La politica culturale è fatta da tutti, ma lo sforzo dei singoli è meno efficace dell’azione dei gruppi sociali e delle istituzioni che dei gruppi sono strumento attivo e concreto. Nelle società meno democratiche le istituzioni hanno precise direttive burocratiche che decidono le linee e le finalità della politica della cultura.
Anche nelle società più liberali tuttavia le istituzioni sono strumenti di orientamento degli indirizzi culturali, e si dividono in quelle sotto diretta direzione governativa, quelle favorite dalle maggiori imprese sul mercato dell’editoria e delle arti, e infine quelle che sostengono gli sforzi degli strati sociali marginali per accedere alla scena della cultura.
Si confrontano qui due procedure di legittimazione dei fatti culturali e di istituzionalizzazione della loro presenza nella lotta per l’egemonia. La produzione intellettuale ed artistica e il loro consumo sociale sono inizialmente promossi in senso generale e generico dall’alfabetizzazione e dall’educazione dei cittadini in tutti i settori del sapere.
In senso specifico invece, come produzione professionale che trova posto sui mercati della cultura dove viene acquisita e consumata dai fruitori, richiede un impiego di capitale culturale e finanziario, investito nella produzione, nell’esposizione ed infine nella commercializzazione delle idee e delle opere.
Questa fase di divulgazione e diffusione mercantile viene da molti ritenuta predominante, perché se le opere non hanno mercato la loro esistenza resta invisibile. Inoltre il linguaggio dell’arte non è esplicito, e viene reinterpretato dai mediatori, culturali e commerciali insieme, per il pubblico degli acquirenti. I meriti di un’egemonia culturale qualsiasi vengono perciò attribuiti alla forza della promozione, la quale dipenderebbe da una consonanza ideologica tra la produzione e le agenzie intermediare del consumo.
Gli acquirenti comprano o visitano le mostre dove trovano ciò che capiscono, e capiscono ciò che incarna i loro interessi e la loro visione politico-ideologica. Quest’ultima a sua volta è manipolata coi metodi della pubblicità, dai mercanti istituzionali pubblici o privati volti al mantenimento e al perseguimento di un profitto finanziario e politico insieme.
Questa interpretazione della funzione dell’arte in termini di rapporto con le istituzioni dei gruppi sociali e della loro politica culturale è per lo meno problematica, e per me non sempre convincente.

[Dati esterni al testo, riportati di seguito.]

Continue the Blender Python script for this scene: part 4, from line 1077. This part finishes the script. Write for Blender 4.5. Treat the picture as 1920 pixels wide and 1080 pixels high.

Poiché l’evoluzione dei gusti e delle egemonie culturali nel tempo è naturale e innegabile, questi mutamenti possono essere sia il risultato di cambiamenti sociali e delle condizioni di vita dei consumatori, sia l’effetto dell’instabilità dei gusti generazionali. (Per non parlare della rivelazione epistemologica. )
Resta il fatto che il consumo dell’arte cosiddetta d’avanguardia è tendenzialmente un consumo d’élite, che, spesso se non sempre, avviene in ritardo rispetto ai tempi dell’artista (vedi Melville o Van Gogh).
Infatti questo tipo di indagini sull’evoluzione del mercato culturale tende a soffermarsi sui mutamenti dei gusti elitari, trascurando la maggior parte dei consumi popolari e delle classi medie. Le opere di Van Gogh diventano famose quando una collezionista dell’élite industriale di Amsterdam acquista i girasoli. Si sparge la voce, e tutti i ricchi collezionisti vogliono una versione dei girasoli, e poi anche le altre opere, ereditate, custodite e promosse dalla cognata Johanna vedova di Theo. E infine buon ultimi arrivano i musei.
La domanda è: quali valori delle élite finanziarie e industriali Van Gogh ha elaborato e presentato, seppure in anticipo sull’evoluzione del loro gusto?